Por Israel Lozano - UNAM
Llegó marzo y pudimos presenciar uno de los conciertos más interesantes de la
cartelera. Tuvimos la dicha de escuchar al director Rodrigo Macías, encargado de
la Orquesta Sinfónica del Estado de México, quién durante la presentación
desplegó sus dotes; exigió a sus músicos cautela y fuerza, y a partir de estos dos
contrastes alimentó a su público en un frenesí de movimientos. Por otro lado,
contamos con el pianista Jorge Federico Osorio; ha sido reconocido con múltiples
premios, como la medalla Bellas artes, él fue el encargado de maravillarnos con la
fluidez y sutileza de su instrumento.
En esta ocasión pudimos escuchar a tres compositores: Ramón Montes de Oca,
Ludwig Beethoven y César Frank. La primera pieza “El descendimiento según
Rembrandt”. Obra escrita solo para cuerdas, se sentía una tensión mística y
religiosa que deambulaba por todo el complejo. Está inspirada en la pintura del
pintor de Países Bajos. Una obra sensible que comienza con cierta profundidad en
los sonidos que se expanden hacia registros que le otorgan una textura armónica
que describe los sonidos de lo que podría ser la música del descenso de Cristo de
la cruz.
Lo siguiente que conmovió al auditorio fue el concierto para piano núm.4 en sol
mayor del compositor alemán Ludwig Beethoven. Sin duda una obra que
perdurará en nuestra memoria, interpretada al más alto nivel; Emil Ludwig, el
biógrafo más respetado de Beethoven aclara que este es el concierto para solista
más perfecto jamás compuesto. Son tres fragmentos, el primero comienza solo
con el piano, quién modula la intensidad y el orden en que entra el resto de los
instrumentos. Rodrigo Macías, con maestría guío a sus músicos para permitirle al
piano hablar con la mayor fuerza posible. En el último movimiento pudimos
distinguir un diálogo más elaborado y equilibrado entre todos los instrumentos.

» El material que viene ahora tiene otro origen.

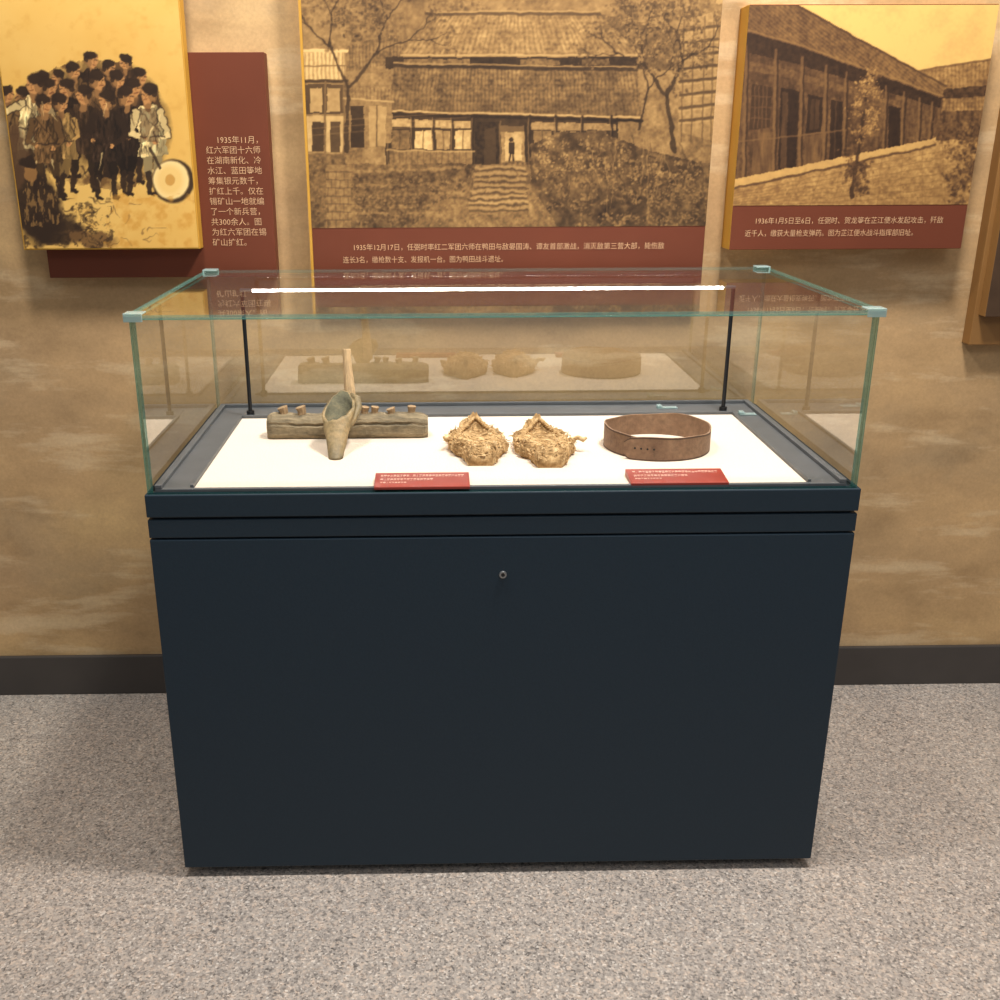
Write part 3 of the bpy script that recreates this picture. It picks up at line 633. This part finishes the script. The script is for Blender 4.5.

El final, ya con el piano tras bambalinas, la mejor pieza de la tarde, la sinfonía en
re menor de César Frank. El compositor belga la escribió alrededor de 1886 y
1888, está dedicada a su discípulo Henri Duparc. Es una obra extraña que rompe
con las construcciones que se tenían de la música clásica de la época que
continuaba ejerciendo los principios de la tradición alemana. Lo que presenciamos
fue una arrebato de emociones que nos arrastró a un universo donde
navegábamos sobre los sonidos a tierras distantes y desconocidas. El movimiento
comienza desde su apertura con un clímax que anticipa lo que estás por escuchar.
Viajamos entre jardines de reposo y tormentas de agresividad para terminar con el
triunfo sobre todas las cosas que nos acechan en la oscuridad.